Through the late 1960s and early 1970s, Lynn Mathews filled various roles for Garibaldi Lifts Ltd. She worked in the office, and in addition to the more typical office work, her responsibilities also included creating ski passes with a polaroid camera and a crank-turned laminator, and putting together editions of Garibaldi’s Whistler News to help spread the word of what was going on at Whistler Mountain. As well, every so often, she would teach a ski lesson.

When Lynn and her husband Dave came to Whistler Mountain for the winter of 1966/67, they intended to be there only part-time to teach skiing on the weekends. Instead, Dave was brought on by the lift company as operations manager and Lynn began working in the office. When the mountain was short ski instructors, however, Lynn would sometimes be asked to teach.

Lynn had previously taught skiing at Grouse Mountain for a season and before that at Gray Rocks Inn in Quebec, where she met Dave. According to Lynn, those mountains did not prepare her for the amount of snow that Whistler Mountain could get.

Lynn would get called out when all the other instructors were busy or hurt, often with dislocated shoulders. In a series of interviews in 2019, she recalled the first time she was asked to teach on a big powder day with fresh snow that got as high as her hip.

After being called in and getting her boots on and gear together, Lynn discovered a problem.  Lynn had been raised an eastern skier and, though very comfortable on ice and hard-packed snow, she didn’t know how to ski in that much powder. Unfortunately, neither did her class of beginners.

After a long trip up the mountain, Lynn took her class into the Roundhouse. According to Lynn, she found her husband Dave, Garibaldi Lifts president Franz Wilhelmsen, and Dave Brewer there. She went up to them and told them, “OK you guys, help. How do I get off this mountain?  I can’t ski this.” Their response was to laugh at her, apparently finding the situation “hysterical.”  Dave Brewer did, however, give her some helpful advice, explaining that she should lean back on her heels, keep her arms forward, and keep her tips up.

Lynn and her class headed out to make their way down the mountain. She began by doing a demonstration of how they were going to ski down, despite never having done it herself.  Preparing herself mentally, Lynn said a prayer and pointed her skis down the hill. Keeping Dave Brewer’s tips in mind, her first few turns worked and she began calling her students down one by one. They did, eventually, make it back to the gondola.

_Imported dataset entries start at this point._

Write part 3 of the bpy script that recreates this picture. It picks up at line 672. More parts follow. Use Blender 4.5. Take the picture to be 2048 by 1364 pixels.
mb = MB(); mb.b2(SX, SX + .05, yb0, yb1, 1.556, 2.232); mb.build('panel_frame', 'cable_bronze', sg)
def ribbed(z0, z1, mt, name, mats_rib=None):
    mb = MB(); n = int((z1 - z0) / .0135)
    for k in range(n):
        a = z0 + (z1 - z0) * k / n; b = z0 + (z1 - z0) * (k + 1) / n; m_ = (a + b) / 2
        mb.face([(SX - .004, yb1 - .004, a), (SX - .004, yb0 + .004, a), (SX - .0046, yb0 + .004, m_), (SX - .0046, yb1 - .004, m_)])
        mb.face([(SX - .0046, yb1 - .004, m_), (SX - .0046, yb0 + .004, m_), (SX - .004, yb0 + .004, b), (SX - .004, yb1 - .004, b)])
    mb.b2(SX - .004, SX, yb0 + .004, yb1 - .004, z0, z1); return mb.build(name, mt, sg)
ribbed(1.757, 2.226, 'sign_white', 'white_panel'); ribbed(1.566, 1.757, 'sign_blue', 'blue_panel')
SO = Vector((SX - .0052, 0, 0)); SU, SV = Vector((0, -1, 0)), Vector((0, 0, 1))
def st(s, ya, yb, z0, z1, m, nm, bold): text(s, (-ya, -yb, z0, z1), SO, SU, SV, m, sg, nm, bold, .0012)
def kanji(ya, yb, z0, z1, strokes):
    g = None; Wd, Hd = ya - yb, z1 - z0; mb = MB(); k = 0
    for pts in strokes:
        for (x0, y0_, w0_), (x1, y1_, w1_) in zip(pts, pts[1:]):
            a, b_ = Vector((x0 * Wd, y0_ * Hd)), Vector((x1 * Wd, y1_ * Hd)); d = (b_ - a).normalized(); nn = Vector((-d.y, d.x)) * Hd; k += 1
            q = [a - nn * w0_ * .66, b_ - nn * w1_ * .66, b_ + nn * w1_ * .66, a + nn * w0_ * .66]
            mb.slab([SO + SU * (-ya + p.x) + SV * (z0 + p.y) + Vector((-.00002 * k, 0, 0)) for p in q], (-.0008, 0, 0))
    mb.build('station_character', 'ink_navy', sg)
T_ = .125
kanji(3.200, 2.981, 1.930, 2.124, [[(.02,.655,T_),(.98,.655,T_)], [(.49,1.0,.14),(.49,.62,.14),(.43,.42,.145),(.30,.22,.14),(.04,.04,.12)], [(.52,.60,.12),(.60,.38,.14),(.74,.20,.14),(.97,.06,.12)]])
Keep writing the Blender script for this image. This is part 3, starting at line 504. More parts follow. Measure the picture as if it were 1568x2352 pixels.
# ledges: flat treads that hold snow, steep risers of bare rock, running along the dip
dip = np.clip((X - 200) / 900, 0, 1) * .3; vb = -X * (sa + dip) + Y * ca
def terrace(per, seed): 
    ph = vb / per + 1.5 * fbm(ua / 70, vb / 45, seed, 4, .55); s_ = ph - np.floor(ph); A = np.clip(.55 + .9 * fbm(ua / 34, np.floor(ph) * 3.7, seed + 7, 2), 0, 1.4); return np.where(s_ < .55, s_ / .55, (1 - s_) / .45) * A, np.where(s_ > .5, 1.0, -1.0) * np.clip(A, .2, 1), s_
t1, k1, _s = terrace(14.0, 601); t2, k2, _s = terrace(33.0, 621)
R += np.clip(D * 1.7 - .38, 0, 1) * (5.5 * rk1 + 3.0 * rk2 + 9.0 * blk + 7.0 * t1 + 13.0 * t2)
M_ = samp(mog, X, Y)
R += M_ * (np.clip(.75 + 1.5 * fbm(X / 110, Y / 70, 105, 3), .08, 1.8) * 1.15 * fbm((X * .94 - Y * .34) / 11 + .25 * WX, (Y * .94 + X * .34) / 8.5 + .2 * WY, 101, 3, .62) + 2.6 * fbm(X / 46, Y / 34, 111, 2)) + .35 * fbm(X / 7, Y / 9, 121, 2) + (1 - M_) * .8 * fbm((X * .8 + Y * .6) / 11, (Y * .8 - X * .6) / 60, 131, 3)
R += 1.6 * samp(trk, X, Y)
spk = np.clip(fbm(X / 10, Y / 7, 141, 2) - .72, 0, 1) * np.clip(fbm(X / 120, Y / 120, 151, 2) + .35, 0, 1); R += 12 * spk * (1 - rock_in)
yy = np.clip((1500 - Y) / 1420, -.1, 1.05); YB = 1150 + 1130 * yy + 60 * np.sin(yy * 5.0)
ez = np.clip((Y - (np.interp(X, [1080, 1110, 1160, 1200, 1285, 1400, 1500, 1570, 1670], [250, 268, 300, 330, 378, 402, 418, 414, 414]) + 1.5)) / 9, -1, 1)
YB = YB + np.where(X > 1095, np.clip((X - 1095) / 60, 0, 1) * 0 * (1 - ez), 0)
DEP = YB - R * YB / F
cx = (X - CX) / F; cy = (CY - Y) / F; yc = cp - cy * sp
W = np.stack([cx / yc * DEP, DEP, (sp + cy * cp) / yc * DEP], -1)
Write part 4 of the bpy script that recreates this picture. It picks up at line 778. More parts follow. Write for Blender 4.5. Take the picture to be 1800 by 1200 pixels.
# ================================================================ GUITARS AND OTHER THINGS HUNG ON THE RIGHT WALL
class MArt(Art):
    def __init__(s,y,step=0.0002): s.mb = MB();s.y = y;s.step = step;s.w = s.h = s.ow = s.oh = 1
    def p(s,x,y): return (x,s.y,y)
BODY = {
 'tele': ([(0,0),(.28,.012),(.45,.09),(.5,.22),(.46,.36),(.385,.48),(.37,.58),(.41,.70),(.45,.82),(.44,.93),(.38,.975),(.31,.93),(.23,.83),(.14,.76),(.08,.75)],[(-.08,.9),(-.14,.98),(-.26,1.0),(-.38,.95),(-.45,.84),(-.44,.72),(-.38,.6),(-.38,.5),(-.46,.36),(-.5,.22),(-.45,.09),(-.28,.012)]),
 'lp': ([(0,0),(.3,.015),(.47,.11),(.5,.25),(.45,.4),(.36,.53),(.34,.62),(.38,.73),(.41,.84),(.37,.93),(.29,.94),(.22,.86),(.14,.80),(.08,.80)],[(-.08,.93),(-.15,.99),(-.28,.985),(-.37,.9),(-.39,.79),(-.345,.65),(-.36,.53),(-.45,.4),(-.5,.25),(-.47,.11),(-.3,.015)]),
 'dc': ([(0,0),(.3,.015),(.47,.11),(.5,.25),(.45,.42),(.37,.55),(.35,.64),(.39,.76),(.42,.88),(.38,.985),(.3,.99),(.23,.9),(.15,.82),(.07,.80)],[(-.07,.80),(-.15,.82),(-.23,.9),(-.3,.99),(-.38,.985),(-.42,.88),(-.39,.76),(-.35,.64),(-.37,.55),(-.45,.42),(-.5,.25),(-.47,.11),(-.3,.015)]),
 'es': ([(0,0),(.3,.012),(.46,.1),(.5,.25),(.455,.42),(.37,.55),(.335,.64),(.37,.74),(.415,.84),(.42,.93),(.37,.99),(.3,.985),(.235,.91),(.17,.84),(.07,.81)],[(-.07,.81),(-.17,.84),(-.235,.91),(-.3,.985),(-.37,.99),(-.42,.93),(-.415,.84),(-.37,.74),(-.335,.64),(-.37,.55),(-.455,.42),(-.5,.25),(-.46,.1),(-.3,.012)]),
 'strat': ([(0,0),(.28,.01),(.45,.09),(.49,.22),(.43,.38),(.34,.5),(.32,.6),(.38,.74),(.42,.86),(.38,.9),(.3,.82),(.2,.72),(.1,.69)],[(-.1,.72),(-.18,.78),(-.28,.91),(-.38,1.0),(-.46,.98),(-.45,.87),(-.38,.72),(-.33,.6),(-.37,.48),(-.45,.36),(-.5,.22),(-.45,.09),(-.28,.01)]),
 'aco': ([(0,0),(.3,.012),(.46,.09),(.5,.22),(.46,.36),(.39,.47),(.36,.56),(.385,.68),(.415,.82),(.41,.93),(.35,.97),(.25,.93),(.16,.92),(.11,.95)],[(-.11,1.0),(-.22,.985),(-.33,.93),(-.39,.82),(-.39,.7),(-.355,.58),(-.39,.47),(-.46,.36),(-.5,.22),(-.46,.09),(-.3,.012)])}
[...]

Lynn also filled in to teach weekly school programs and, under special circumstances, was called on to coach at the summer ski camp on Whistler Mountain. One year, Lynn recalled being a private coach for a camp participant who was really a beginner skier. As the young man had come from California, they didn’t want to send him home, but he couldn’t keep up with the other campers. Instead, Lynn taught him, and by the end of the camp he was able to go down the slalom course, even if he was much slower than the others.